- _Work to do_: Return every line of the material exactly.

___ Collected material ___

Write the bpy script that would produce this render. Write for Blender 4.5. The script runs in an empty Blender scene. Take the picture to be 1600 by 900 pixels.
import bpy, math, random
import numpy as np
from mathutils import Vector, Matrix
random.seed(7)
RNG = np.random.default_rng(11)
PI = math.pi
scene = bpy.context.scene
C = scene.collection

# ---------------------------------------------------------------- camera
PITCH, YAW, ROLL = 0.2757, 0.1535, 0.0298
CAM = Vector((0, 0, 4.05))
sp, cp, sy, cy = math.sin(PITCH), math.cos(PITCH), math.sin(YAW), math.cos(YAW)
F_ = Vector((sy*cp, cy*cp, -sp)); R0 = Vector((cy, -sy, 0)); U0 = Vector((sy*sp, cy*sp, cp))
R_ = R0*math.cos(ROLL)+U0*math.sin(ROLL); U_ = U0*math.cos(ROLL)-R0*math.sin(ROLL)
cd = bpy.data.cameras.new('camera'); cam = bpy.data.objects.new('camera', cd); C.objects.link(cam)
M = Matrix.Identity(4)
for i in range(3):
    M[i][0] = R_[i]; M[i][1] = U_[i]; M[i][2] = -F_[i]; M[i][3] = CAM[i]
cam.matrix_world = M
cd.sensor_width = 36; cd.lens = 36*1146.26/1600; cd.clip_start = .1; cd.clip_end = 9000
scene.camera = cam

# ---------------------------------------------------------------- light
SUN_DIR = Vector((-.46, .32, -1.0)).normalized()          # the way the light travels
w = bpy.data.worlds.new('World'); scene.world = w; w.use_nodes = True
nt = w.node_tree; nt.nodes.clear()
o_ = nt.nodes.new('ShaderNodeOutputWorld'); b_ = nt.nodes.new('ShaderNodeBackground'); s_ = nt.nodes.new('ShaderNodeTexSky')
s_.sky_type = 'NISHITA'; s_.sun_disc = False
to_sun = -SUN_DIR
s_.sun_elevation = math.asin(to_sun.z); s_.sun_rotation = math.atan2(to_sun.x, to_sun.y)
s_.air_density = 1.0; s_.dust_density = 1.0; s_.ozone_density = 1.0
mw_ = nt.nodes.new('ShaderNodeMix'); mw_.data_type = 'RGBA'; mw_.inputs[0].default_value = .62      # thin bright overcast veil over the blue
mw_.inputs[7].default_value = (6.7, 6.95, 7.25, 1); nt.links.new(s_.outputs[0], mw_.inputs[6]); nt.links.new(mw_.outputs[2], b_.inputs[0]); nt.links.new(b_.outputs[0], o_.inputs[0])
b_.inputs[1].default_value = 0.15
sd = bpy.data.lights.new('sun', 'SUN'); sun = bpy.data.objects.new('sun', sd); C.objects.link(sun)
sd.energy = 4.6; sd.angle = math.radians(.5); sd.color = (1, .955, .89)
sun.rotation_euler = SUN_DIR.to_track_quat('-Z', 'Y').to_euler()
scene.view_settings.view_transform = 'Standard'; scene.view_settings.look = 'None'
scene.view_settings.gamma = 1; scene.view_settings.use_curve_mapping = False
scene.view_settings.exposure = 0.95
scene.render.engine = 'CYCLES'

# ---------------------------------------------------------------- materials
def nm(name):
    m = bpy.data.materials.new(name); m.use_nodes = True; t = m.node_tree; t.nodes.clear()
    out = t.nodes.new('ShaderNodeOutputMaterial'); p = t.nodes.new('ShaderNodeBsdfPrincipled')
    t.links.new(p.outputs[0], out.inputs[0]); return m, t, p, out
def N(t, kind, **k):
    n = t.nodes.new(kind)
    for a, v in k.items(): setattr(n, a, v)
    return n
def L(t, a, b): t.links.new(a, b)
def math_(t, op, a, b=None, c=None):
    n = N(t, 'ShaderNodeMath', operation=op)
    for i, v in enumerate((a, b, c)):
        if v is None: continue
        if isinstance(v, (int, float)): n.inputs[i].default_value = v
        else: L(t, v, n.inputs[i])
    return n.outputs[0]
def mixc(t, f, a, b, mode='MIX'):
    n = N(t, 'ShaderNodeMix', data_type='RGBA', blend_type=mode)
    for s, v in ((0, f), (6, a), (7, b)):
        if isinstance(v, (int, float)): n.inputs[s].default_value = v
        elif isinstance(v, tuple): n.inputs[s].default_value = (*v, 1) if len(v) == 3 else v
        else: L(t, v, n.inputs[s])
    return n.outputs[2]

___

- _Written answer_:
Write the bpy script that would produce this render. Write for Blender 4.5. The script runs in an empty Blender scene. Take the picture to be 1600 by 900 pixels.
import bpy, math, random
import numpy as np
from mathutils import Vector, Matrix
random.seed(7)
RNG = np.random.default_rng(11)
PI = math.pi
scene = bpy.context.scene
C = scene.collection

# ---------------------------------------------------------------- camera
PITCH, YAW, ROLL = 0.2757, 0.1535, 0.0298
CAM = Vector((0, 0, 4.05))
sp, cp, sy, cy = math.sin(PITCH), math.cos(PITCH), math.sin(YAW), math.cos(YAW)
F_ = Vector((sy*cp, cy*cp, -sp)); R0 = Vector((cy, -sy, 0)); U0 = Vector((sy*sp, cy*sp, cp))
R_ = R0*math.cos(ROLL)+U0*math.sin(ROLL); U_ = U0*math.cos(ROLL)-R0*math.sin(ROLL)
cd = bpy.data.cameras.new('camera'); cam = bpy.data.objects.new('camera', cd); C.objects.link(cam)
M = Matrix.Identity(4)
for i in range(3):
    M[i][0] = R_[i]; M[i][1] = U_[i]; M[i][2] = -F_[i]; M[i][3] = CAM[i]
cam.matrix_world = M
cd.sensor_width = 36; cd.lens = 36*1146.26/1600; cd.clip_start = .1; cd.clip_end = 9000
scene.camera = cam

# ---------------------------------------------------------------- light
SUN_DIR = Vector((-.46, .32, -1.0)).normalized()          # the way the light travels
w = bpy.data.worlds.new('World'); scene.world = w; w.use_nodes = True
nt = w.node_tree; nt.nodes.clear()
o_ = nt.nodes.new('ShaderNodeOutputWorld'); b_ = nt.nodes.new('ShaderNodeBackground'); s_ = nt.nodes.new('ShaderNodeTexSky')
s_.sky_type = 'NISHITA'; s_.sun_disc = False
to_sun = -SUN_DIR
s_.sun_elevation = math.asin(to_sun.z); s_.sun_rotation = math.atan2(to_sun.x, to_sun.y)
s_.air_density = 1.0; s_.dust_density = 1.0; s_.ozone_density = 1.0
mw_ = nt.nodes.new('ShaderNodeMix'); mw_.data_type = 'RGBA'; mw_.inputs[0].default_value = .62      # thin bright overcast veil over the blue
mw_.inputs[7].default_value = (6.7, 6.95, 7.25, 1); nt.links.new(s_.outputs[0], mw_.inputs[6]); nt.links.new(mw_.outputs[2], b_.inputs[0]); nt.links.new(b_.outputs[0], o_.inputs[0])
b_.inputs[1].default_value = 0.15
sd = bpy.data.lights.new('sun', 'SUN'); sun = bpy.data.objects.new('sun', sd); C.objects.link(sun)
sd.energy = 4.6; sd.angle = math.radians(.5); sd.color = (1, .955, .89)
sun.rotation_euler = SUN_DIR.to_track_quat('-Z', 'Y').to_euler()
scene.view_settings.view_transform = 'Standard'; scene.view_settings.look = 'None'
scene.view_settings.gamma = 1; scene.view_settings.use_curve_mapping = False
scene.view_settings.exposure = 0.95
scene.render.engine = 'CYCLES'

# ---------------------------------------------------------------- materials
def nm(name):
    m = bpy.data.materials.new(name); m.use_nodes = True; t = m.node_tree; t.nodes.clear()
    out = t.nodes.new('ShaderNodeOutputMaterial'); p = t.nodes.new('ShaderNodeBsdfPrincipled')
    t.links.new(p.outputs[0], out.inputs[0]); return m, t, p, out
def N(t, kind, **k):
    n = t.nodes.new(kind)
    for a, v in k.items(): setattr(n, a, v)
    return n
def L(t, a, b): t.links.new(a, b)
def math_(t, op, a, b=None, c=None):
    n = N(t, 'ShaderNodeMath', operation=op)
    for i, v in enumerate((a, b, c)):
        if v is None: continue
        if isinstance(v, (int, float)): n.inputs[i].default_value = v
        else: L(t, v, n.inputs[i])
    return n.outputs[0]
def mixc(t, f, a, b, mode='MIX'):
    n = N(t, 'ShaderNodeMix', data_type='RGBA', blend_type=mode)
    for s, v in ((0, f), (6, a), (7, b)):
        if isinstance(v, (int, float)): n.inputs[s].default_value = v
        elif isinstance(v, tuple): n.inputs[s].default_value = (*v, 1) if len(v) == 3 else v
        else: L(t, v, n.inputs[s])
    return n.outputs[2]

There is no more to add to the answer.